Cindy Barth

12" x 24"

Bronze $6,500

Cold-Cast Bronze $3,600

Limited Edition 18


Rachel is the fourth matriarch of the Jewish people. When she and Jacob encountered each other at the well, it was love at first site. Rachel's father, Laban, who was Jacob's uncle, made an agreement that after seven years of labor, Jacob would be permitted to marry Rachel. On the night of the wedding, Laban veiled his older daughter, Leah, and directed her to the nuptials. Jacob agreed to work for another seven years to be able to marry Rachel, as well.
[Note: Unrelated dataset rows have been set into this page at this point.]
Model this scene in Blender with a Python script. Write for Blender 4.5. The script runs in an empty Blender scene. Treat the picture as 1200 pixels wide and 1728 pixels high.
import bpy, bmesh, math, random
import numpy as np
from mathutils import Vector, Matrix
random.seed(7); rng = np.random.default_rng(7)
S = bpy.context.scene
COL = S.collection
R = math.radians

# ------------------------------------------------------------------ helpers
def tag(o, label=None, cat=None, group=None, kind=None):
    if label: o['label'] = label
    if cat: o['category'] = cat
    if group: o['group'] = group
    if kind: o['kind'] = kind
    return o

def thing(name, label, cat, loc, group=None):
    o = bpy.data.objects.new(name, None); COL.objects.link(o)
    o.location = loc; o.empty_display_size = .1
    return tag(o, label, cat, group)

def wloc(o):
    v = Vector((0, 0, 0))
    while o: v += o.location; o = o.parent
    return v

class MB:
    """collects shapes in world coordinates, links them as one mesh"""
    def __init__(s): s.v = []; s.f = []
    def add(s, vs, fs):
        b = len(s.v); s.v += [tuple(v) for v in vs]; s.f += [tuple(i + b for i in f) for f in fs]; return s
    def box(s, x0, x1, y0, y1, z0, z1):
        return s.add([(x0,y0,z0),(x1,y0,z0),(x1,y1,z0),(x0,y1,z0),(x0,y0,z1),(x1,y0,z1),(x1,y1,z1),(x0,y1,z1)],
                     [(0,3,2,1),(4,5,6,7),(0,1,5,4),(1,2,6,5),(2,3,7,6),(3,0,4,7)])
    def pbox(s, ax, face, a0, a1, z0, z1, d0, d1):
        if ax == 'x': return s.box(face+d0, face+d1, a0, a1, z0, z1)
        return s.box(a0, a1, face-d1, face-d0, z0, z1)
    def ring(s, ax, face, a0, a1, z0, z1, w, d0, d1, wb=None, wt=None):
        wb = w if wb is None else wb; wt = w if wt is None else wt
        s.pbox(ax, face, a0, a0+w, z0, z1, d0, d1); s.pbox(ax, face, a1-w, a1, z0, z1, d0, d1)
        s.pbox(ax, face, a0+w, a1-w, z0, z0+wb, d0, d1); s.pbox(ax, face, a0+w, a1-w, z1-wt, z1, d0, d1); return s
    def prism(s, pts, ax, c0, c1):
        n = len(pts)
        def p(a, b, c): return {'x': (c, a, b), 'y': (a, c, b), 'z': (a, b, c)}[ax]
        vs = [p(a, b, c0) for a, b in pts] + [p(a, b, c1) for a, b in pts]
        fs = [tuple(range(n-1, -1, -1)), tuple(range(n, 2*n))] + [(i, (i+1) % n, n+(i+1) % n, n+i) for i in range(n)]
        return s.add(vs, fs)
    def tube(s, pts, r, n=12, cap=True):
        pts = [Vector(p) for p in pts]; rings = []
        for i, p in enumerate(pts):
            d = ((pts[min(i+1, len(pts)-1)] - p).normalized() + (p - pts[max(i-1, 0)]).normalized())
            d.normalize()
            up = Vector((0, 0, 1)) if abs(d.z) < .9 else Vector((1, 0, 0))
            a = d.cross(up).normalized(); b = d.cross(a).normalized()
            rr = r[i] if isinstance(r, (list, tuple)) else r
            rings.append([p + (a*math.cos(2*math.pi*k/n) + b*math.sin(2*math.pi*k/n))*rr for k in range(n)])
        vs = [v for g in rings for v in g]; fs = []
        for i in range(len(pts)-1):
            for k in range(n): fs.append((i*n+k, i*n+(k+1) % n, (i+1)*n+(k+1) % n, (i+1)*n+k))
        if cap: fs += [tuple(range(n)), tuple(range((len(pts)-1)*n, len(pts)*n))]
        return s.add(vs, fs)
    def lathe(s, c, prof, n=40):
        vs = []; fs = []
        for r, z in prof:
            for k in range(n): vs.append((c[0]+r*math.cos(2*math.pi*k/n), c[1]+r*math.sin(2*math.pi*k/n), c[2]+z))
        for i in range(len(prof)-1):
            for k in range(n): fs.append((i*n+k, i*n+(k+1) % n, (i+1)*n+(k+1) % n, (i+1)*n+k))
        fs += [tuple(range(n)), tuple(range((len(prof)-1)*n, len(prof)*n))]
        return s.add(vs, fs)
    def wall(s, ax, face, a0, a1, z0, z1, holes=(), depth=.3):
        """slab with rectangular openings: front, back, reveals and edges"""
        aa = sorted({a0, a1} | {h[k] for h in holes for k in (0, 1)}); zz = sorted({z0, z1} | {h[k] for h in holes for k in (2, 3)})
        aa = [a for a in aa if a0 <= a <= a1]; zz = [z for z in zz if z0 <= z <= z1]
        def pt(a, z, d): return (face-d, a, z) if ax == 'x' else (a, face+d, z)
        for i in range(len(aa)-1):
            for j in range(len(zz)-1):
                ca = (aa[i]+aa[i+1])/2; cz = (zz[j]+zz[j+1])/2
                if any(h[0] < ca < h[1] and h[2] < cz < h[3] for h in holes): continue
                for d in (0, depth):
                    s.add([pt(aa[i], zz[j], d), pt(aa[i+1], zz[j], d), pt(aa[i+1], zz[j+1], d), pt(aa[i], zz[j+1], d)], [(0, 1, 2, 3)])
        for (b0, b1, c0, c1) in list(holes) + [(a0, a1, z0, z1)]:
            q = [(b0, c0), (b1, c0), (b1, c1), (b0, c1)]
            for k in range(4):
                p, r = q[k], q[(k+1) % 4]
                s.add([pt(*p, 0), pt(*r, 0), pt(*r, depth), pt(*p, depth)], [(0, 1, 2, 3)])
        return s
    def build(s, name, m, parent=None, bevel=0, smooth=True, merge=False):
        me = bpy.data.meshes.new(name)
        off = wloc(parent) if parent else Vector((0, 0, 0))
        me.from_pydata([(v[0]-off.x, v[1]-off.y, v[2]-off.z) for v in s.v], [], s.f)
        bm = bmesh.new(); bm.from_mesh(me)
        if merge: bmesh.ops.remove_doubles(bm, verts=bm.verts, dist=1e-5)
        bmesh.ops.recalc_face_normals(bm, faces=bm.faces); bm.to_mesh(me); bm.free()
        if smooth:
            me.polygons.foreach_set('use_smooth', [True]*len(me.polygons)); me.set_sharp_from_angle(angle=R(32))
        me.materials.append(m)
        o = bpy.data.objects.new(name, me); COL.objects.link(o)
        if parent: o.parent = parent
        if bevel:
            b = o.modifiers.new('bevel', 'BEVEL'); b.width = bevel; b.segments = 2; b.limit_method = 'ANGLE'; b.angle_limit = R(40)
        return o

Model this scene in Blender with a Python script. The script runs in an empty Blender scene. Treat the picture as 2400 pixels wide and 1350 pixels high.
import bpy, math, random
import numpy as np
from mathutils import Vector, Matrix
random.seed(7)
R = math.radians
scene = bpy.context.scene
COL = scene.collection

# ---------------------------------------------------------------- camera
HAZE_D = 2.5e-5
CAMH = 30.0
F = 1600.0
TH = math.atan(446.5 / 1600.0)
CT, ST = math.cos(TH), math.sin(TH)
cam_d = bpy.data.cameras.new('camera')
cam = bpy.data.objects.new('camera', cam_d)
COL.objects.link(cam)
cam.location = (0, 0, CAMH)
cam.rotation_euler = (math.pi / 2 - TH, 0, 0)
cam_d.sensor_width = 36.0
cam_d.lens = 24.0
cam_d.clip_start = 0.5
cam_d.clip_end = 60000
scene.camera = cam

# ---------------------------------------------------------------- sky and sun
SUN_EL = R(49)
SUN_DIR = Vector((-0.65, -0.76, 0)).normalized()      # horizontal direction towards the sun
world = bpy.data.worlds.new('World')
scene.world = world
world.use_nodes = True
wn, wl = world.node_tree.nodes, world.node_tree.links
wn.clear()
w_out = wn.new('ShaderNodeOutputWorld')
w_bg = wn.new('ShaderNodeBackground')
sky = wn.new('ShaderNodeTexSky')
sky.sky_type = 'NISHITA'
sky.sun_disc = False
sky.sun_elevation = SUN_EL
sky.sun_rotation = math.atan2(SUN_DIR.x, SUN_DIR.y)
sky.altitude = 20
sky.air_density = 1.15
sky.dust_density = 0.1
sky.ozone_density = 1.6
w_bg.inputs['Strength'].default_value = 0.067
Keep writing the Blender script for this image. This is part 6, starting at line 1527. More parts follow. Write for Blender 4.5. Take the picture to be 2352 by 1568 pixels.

Rachel was full of pure light. When she found out that Leah was to become Jacob's wife instead of her, she told her sister the secret signs that she and Jacob had arranged so he would know it was her. Her sister's honor was her utmost priority and she would not have her be shamed and humiliated. Rachel, as a prophetess, understood that what she was sacrificing was her own physical and spiritual future. As Jacob's second wife, the first wife being her sister, her marriage according to Torah was not legitimate and once they reached the Holy Land it would not be permitted. She would not be able to take her rightful position next to her husband in the family burial plot. Yet, that did not sway her decision.

Rachel suffered deeply in her lifetime because she could not bear children. Eventually, she did have two sons. But in the eyes of God and the Jewish people, Rachel was the ultimate mother. When she passed away while giving birth to her second son, Benjamin, God told Jacob to bury her right there, at that remote location on a deserted road. It is Rachel, our mother, who comes out and cries to God to have mercy on us as we march into exile past her grave, and in her merit God answers, "Your children will return to their borders."

The side panels depict Rachel tomb, a symbol of a mother's unconditional love for her children. However they have acted and whatever their misdeeds, she still sees the beauty of who they are and embraces them with love and compassion.